Reviewed every screen in both products to identify gaps, inconsistencies, and components not yet in the system.
Tested all components against live product flows — catching edge cases, overflow states, and implementation divergence.
Every component page in our library follows the same structure — going beyond the vectorised element and its variations to give designers and engineers the full picture: how it's built, how it behaves, and how to use it correctly.
A brief introduction to the component — what it is, where it lives in the product, and which elements it relates to or depends on.
A precise breakdown of every atom and molecule that composes the component — colours, tokens, classes, spacing, borders, backgrounds, and wrappers — documented to help engineers build it accurately.
Defines the behaviour of each variant within the component family and how they relate to one another in layout and priority.
Documents how the component responds to user interaction and system conditions — and the rationale behind each state's behaviour.
Covers how the component and its states are adapted for dark mode — including any exceptions or variations specific to that context.
Practical rules for correct use — how the component should be constructed, positioned, and combined with surrounding elements.
Traces the evolution of the component from its earliest form to the current version, using screenshots and legacy assets no longer in the active library.
A curated selection of external design systems included to broaden context and offer additional perspective on how this component is approached elsewhere.

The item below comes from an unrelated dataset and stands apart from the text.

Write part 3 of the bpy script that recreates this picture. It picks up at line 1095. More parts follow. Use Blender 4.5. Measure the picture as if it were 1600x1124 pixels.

Reviewed all three existing design systems — component coverage, documentation quality, token structure, and fit for dashboard use cases.
Identified which system had the strongest foundation for a new dashboard product — considering data density, layout flexibility, and long-form UI patterns.
For each of the three systems, identified the highest-value areas to extend, components missing for dashboard contexts, and elements from the other two worth absorbing.
Proposed a path for consolidating the strongest patterns from all three into a unified direction — reducing fragmentation without starting over.
The three systems each had distinct strengths — one was well-documented but narrow in scope, one had broader component coverage but minimal documentation, and the third had the most mature token structure. The recommendation favoured the one with the strongest token foundation, supplemented with specific dashboard components drawn from the others.